Gallant Bloom

Trainer W.J. (Buddy) Hirsch lauded Gallant Bloom as ‘the most consistent and honest mare’ that he has raced in 30 years as a trainer.

Photo credit NYRA, from the National Museum of Racing and Hall of Fame

The New York Times reported this quotation in March of 1970, after Hirsch’s filly Gallant Bloom had won the Santa Margarita Invitational Handicap.  Gallant Bloom was four then; she made only four starts that year, winning two of them and finishing off the board in the others.

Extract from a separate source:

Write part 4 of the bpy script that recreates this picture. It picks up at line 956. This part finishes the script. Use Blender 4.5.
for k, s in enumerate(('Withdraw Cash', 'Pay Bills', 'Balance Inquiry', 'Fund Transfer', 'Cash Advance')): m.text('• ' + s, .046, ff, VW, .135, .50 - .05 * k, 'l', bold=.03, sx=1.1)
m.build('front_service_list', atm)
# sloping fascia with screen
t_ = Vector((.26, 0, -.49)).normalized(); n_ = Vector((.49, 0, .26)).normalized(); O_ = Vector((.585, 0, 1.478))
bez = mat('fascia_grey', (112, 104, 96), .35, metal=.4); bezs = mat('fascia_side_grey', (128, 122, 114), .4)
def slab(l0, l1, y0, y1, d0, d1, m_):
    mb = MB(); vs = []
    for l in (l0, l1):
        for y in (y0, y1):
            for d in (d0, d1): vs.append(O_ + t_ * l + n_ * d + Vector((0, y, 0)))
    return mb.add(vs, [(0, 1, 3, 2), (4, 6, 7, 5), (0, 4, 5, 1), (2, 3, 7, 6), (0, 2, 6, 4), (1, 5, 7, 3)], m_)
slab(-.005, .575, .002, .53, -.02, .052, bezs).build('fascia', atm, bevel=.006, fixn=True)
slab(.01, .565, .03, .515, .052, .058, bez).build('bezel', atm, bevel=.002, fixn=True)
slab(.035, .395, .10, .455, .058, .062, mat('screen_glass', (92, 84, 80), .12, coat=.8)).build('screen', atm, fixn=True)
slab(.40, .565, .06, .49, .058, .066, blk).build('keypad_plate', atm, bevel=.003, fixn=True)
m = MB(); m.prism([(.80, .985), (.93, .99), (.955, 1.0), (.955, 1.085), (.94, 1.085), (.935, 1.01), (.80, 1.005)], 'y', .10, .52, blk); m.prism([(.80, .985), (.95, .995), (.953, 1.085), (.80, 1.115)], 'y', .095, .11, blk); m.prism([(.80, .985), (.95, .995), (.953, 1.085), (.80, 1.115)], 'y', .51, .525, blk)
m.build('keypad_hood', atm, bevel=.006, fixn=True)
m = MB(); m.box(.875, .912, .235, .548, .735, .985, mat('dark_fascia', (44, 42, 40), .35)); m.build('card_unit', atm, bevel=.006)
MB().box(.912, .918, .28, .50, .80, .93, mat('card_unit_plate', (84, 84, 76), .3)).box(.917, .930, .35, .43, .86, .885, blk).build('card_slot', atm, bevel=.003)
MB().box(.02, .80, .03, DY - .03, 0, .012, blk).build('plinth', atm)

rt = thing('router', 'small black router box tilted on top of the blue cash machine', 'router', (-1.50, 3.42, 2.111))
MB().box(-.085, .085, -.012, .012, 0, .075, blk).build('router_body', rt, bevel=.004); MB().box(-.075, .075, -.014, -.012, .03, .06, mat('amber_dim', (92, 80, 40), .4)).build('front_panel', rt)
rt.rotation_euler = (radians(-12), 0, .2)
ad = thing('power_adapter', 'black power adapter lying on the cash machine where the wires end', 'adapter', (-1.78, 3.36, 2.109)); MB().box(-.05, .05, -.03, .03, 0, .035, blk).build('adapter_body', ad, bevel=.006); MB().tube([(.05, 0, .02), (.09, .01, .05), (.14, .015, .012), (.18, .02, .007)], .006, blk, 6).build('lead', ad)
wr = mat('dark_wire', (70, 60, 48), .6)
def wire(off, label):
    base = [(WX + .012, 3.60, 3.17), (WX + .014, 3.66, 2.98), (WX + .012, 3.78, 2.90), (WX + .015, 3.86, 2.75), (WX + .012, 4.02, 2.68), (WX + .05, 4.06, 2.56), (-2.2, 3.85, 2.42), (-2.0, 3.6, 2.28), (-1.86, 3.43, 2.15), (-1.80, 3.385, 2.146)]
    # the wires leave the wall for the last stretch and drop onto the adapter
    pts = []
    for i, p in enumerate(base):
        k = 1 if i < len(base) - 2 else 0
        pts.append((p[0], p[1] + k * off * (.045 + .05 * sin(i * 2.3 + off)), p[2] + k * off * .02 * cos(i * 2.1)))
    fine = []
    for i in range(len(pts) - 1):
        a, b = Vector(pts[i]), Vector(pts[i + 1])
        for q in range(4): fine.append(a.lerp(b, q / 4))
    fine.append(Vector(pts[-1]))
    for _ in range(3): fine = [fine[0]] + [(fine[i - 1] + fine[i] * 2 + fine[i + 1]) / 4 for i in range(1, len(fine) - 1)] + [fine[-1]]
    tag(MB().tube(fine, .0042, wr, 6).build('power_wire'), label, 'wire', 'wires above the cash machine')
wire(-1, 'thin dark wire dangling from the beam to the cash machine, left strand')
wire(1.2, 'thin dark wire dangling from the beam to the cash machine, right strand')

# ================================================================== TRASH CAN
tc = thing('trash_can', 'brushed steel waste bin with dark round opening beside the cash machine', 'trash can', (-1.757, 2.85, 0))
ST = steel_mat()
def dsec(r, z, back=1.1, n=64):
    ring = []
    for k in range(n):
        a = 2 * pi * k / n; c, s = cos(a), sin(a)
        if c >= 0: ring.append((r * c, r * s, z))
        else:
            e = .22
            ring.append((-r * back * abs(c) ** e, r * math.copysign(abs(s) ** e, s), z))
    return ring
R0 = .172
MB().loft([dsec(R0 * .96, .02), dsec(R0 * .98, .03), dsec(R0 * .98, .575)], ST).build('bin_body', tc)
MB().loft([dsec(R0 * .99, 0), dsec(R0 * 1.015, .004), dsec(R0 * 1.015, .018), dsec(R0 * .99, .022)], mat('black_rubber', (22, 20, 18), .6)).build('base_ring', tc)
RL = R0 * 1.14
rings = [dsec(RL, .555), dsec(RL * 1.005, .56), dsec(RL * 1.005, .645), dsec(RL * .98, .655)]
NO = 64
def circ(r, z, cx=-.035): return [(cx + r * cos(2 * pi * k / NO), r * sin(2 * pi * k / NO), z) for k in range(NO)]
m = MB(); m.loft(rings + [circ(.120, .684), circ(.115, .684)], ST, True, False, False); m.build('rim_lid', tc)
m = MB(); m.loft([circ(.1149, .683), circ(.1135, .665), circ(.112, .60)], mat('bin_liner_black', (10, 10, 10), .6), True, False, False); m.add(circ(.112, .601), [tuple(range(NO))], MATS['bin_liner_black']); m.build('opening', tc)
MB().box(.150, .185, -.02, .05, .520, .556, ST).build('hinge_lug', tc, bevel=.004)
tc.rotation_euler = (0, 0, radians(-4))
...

But Gallant Bloom’s legacy was created when she was two and three; though her career finished disappointingly, with two resounding losses in unrestricted races (a seventh in the 1970 Suburban, a third by sixteen lengths in the Nassau County), Gallant Bloom’s place in racing history was secure.

She won her first race, a trial in South Carolina, and she continued her winning ways when she hit the track for real, breaking her maiden by eight lengths at Belmont in June of 1968.  She graduated promptly to stakes company, winning the National Stallion Stakes a week later.  Three brutal losses, including an eighth place finish in the Spinaway, followed.

But later that August, Gallant Bloom showed the form that would garner her entrance in the Hall of Fame.  From August of 1968 to February of 1970, Gallant Bloom raced fifteen times. She crossed the wire first in thirteen of those races; finishing second in the Delaware Oaks, she was placed first through a disqualification, and in the Frizette, she was second to the magnificent Shuvee by a neck. At one point, Gallant Bloom had won 12 races in a row, all but one a stakes race.

Gallant Bloom was voted champion two-year-old filly in 1968. In 1969, Shuvee won the Triple Tiara (the Acorn, Mother Goose, and Coaching Club American Oaks), the Cotillion, the Alabama, and the Ladies Handicap – and it was Gallant Bloom who walked away with championship honors for three-year-old fillies that year. Steve Haskin writes that Gallant Bloom swept the ballot, with Shuvee not getting a single vote – which does seem a little unfair, given Shuvee’s record that year (12 – 6 – 2 – 2).

In that second championship season, Gallant Bloom was undefeated, thanks to the DQ in the Delaware Oaks; the bay daughter of Gallant Man won the Liberty Belle, the Post-Deb, the Monmouth Oaks (by 12), the Gazelle, the Matchmaker, and the Spinster.

Gallant Bloom and Shuvee had traded victories when they were two, Gallant Bloom taking an allowance by three lengths, with Shuvee second, Shuvee beating Gallant Bloom by a neck in the Frizette. The Delaware Oaks was their rubber match, and even without the disqualification, Gallant Bloom would have finished ahead of Shuvee, who was fourth. In The Blood-Horse list of top 100 horses of the 20th century, Shuvee gets the last laugh: she’s listed at #70, while Gallant Bloom is #79.

In the 1969 Gazelle, Gallant Bloom tied a stakes record, and according to Sports Illustrated, carried more weight (127 pounds) than any other filly since the race was restricted to three-year-olds.  She was inducted into the Hall of Fame in 1977.

Gallant Bloom after winning the Matron. Photo credit NYRA/Bob Coglianese, from the National Racing Museum and Hall of Fame

Updated September 21, 2013

Sources quoted and consulted

A Roundup of the Sports Information of the Week.” Sports Illustrated Vault.  September 8, 1969,

Becker, Bill. “Rotz on Coast Triple.” New York Times, March 1, 1970.

Gallant Bloom.” National Museum of Racing and Hall of Fame.

Gallant Bloom past performance information from the DRF’s Champions.

Gallant Bloom photos taken from her page at the National Museum of Racing and Hall of Fame.

Haskin, Steve. “Gallant Bloom.” Thoroughbred Champions: Top 100 Racehorses of the 20th Century. Published by The Blood-Horse, edited by Jacqueline Duke.

Max Hirsch.” National Museum of Racing and Hall of Fame.

Nichols, Joe. “Rich Big A Sprint to Gallant Bloom.”  New York Times, September 8, 1968.

4 thoughts on “Gallant Bloom

  1. Thanks, folks, and sorry for the delay in getting these comments up–first-time comments go to an approval filter, and I missed these.

    She was terrific, wasn’t she?

  2. Thanks for the memories, Teresa. I remember seeing Gallant Bloom race “back in the day.” I followed her as one of my favorites (or crushes, as you call them), along with Ta Wee, Heartland, and Obeah. She, along with the other fillies, was ridden often by my dear friend, John Rotz, so I was attuned to progress of Gallant Bloom’s career and cheered her on whenever she ran. As a teenager back then, they were the glory days of racing for me…such fun times filled with grand memories of great fillies.